Summary: Explains the definition, style, and tone of hacking world sustainability.
The term, hacking, needs some explanation and maybe redemption from ignominy. The term carries some baggage: We can identify political hacks who would not comprehend sustainability. Someone driving a taxi was once dubbed a hack. A clumsy woodcutter might be caught hacking. I obviously have something else in mind.
The contemporary use of the term refers to improvising computer applications to get a different result than that originally intended. A hacker is a person who creates and performs spontaneously from what is available. A hacker adjusts as appropriate and moves inventively toward the goal, the hack. Inventing hacks for world sustainability must be totally legal, of course, and there is plenty of free space within which to maneuver. These definitions of hacking and a hacker, respectively, from The Urban Dictionary captures my intended meaning:
"to program a computer in a clever, virtuosic, and wizardly manner. Ordinary computer jockeys merely write programs; hacking is the domain of digital poets. Hacking is a subtle and arguably mystical art, equal parts wit and technical ability, that is rarely appreciated by non-hackers."

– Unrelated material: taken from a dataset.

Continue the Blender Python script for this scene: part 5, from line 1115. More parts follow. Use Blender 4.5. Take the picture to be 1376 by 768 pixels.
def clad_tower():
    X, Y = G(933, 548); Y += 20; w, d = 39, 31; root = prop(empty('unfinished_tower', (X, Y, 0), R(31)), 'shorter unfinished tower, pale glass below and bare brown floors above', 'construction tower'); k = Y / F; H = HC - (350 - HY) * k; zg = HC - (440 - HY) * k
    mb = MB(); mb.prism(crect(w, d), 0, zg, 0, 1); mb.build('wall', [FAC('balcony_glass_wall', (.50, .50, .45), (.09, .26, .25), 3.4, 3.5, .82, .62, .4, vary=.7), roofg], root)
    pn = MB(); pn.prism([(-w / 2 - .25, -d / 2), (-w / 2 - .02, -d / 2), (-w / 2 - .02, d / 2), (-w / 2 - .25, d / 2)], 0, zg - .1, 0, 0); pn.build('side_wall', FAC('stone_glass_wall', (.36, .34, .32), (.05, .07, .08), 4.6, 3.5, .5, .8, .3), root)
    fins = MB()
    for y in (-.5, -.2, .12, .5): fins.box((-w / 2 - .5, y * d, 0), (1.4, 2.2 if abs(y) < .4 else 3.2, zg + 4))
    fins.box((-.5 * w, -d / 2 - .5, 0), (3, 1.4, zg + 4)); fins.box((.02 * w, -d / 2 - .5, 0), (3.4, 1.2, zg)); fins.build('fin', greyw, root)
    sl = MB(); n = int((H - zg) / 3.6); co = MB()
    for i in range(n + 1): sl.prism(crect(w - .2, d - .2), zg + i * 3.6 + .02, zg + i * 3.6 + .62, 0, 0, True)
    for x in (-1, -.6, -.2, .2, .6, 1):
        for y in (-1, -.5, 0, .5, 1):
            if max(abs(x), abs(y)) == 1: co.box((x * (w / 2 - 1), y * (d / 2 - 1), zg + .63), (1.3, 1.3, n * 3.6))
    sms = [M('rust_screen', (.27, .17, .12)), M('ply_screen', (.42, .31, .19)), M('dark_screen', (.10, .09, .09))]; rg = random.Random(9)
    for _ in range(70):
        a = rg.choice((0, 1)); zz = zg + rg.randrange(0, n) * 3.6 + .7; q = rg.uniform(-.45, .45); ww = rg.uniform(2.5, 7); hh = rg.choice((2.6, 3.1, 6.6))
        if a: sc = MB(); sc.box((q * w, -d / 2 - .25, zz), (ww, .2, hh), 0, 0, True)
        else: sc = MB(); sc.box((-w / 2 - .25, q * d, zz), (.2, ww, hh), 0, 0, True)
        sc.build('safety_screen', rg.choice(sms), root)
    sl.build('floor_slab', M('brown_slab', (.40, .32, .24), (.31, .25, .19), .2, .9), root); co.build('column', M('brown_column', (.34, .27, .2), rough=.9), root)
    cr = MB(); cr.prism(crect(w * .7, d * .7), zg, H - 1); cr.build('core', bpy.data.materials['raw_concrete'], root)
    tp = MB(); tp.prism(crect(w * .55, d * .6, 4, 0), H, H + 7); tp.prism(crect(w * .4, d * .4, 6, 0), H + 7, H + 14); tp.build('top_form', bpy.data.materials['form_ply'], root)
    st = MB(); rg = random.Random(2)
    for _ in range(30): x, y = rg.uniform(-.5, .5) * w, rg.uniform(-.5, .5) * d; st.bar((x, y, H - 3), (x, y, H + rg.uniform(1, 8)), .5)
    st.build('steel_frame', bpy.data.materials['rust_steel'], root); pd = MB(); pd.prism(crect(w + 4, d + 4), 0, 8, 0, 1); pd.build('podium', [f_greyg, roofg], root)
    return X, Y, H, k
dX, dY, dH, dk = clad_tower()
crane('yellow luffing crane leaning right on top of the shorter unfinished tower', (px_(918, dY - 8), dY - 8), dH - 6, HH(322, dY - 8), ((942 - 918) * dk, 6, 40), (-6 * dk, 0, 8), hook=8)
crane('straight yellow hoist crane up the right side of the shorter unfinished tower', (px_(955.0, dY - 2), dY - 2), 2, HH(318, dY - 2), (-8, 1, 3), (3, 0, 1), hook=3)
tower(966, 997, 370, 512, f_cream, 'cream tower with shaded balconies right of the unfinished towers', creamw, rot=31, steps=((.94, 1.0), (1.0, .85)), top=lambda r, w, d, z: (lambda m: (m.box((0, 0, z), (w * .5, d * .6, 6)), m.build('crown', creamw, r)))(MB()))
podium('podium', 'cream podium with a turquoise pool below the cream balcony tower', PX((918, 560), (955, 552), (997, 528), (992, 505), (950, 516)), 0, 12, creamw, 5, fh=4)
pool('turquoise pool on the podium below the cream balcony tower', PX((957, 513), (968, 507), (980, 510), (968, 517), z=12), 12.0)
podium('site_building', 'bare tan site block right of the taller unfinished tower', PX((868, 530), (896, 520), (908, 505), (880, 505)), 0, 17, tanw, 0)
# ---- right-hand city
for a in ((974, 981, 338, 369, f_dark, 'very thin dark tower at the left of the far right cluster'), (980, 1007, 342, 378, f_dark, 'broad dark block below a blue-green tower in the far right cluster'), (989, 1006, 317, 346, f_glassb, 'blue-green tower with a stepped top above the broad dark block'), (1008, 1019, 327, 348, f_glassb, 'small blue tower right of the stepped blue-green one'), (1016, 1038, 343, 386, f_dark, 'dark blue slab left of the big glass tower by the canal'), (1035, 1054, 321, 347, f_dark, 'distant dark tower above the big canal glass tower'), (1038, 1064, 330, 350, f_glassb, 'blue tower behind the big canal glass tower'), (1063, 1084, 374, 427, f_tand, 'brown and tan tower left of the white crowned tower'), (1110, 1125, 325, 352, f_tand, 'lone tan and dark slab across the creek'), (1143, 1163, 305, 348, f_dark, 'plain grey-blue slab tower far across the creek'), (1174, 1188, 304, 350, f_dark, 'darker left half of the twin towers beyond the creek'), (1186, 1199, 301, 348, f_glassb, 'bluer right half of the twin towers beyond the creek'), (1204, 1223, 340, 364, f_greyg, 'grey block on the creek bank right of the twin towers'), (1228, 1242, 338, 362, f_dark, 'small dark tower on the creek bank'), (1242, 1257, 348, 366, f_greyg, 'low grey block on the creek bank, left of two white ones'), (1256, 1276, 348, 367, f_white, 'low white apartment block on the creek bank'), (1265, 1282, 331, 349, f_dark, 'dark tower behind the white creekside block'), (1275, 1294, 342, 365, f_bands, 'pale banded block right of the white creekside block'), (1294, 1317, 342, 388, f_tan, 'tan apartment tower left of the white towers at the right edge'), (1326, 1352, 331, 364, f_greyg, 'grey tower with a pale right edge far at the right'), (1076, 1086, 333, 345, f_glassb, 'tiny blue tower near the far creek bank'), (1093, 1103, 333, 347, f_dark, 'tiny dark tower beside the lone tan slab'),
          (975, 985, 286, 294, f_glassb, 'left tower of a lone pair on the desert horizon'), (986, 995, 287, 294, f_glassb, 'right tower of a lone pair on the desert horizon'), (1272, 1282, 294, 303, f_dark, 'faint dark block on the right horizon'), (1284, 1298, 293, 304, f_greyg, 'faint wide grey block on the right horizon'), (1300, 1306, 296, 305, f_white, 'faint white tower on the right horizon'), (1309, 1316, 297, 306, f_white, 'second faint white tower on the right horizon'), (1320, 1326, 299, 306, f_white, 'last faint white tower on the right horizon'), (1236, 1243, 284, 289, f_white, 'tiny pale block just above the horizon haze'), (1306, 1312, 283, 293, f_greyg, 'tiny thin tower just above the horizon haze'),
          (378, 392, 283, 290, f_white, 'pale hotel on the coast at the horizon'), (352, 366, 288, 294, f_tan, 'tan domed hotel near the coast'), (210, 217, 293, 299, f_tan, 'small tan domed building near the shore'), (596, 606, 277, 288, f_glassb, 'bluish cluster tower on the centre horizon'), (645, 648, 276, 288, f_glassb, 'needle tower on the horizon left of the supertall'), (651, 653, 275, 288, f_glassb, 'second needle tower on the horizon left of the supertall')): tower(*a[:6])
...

"An individual capable of solving complex non-intuitive problems in a seemingly intuitive manner. The processes and techniques used are not necessarily methodical to the observer, but yet achieve results significantly and consistently faster than known experience would predict. A hacker is not defined in terms of intention or purpose, but rather by the talented single-mindedness of method. A hacker is not a hack. "
Hackers are recognized as hard-working, imaginative, inventive, passionate, and highly independent (Himanen). A fascinating depiction of hackers at work/play, The Facebook Effect by David Kirkpatrick, tells the story of the founding of Facebook and its inventor, Mark Zuckerberg. Like Tim Berners-Lee, the inventor of the Internet, hackers are typically driven by the vision of networking. The outcomes of hacking includes social networking and potential for collective intelligence that can be directed toward building a sustainable society. Collective intelligence has been defined in this way:
"Collective intelligence is the capacity of human communities to evolve towards higher order complexity and harmony, through such innovation mechanisms as variation-feedback-selection, differentiation-integration-transformation, and competition-cooperation-coopetition" (Blog of Collective Intelligence, viewed 9/26/2010)
The generation of collective intelligence has the potential of forming the Noosphere, as we explain later in the project. Examples of collective intelligence include Wikipedia, Google, and even futures markets (Segaran, 2-4 ). Social learning has been deemed essential as an antidote to the Limits to Growth by the Club of Rome.
As I collected notes for this page, a perplexing news item arrived about business and sustainability. The giant and notorious oil field services company Halliburton is named by the Dow Jones Sustainability Indexes as both a North American and a world leader in sustainability business practices. The company previously run by Dick Cheney, Vice-President under George W. Bush, seemed out of place as a champion of sustainability. Yet, there it was.
The site that provided this new feed, Triple Pundit: People, Profit, Planet, builds its reporting around the concept of the Triple Bottom Line, essential to the notion of sustainability used in this project, particularly to define the economics of sustainability. The founder and publisher of Triple Pundit, Nick Aster, has worked for Nike, SAB, Cit-Bank, and Tree-Hugger.com. He appears to me to be a fine example of a person who is actively hacking world sustainability. I would not quibble about issues such as whether a sustainer can work for Citi-Bank, but rather appreciate the contribution that Nick Aster is making to the cause of hacking world sustainability.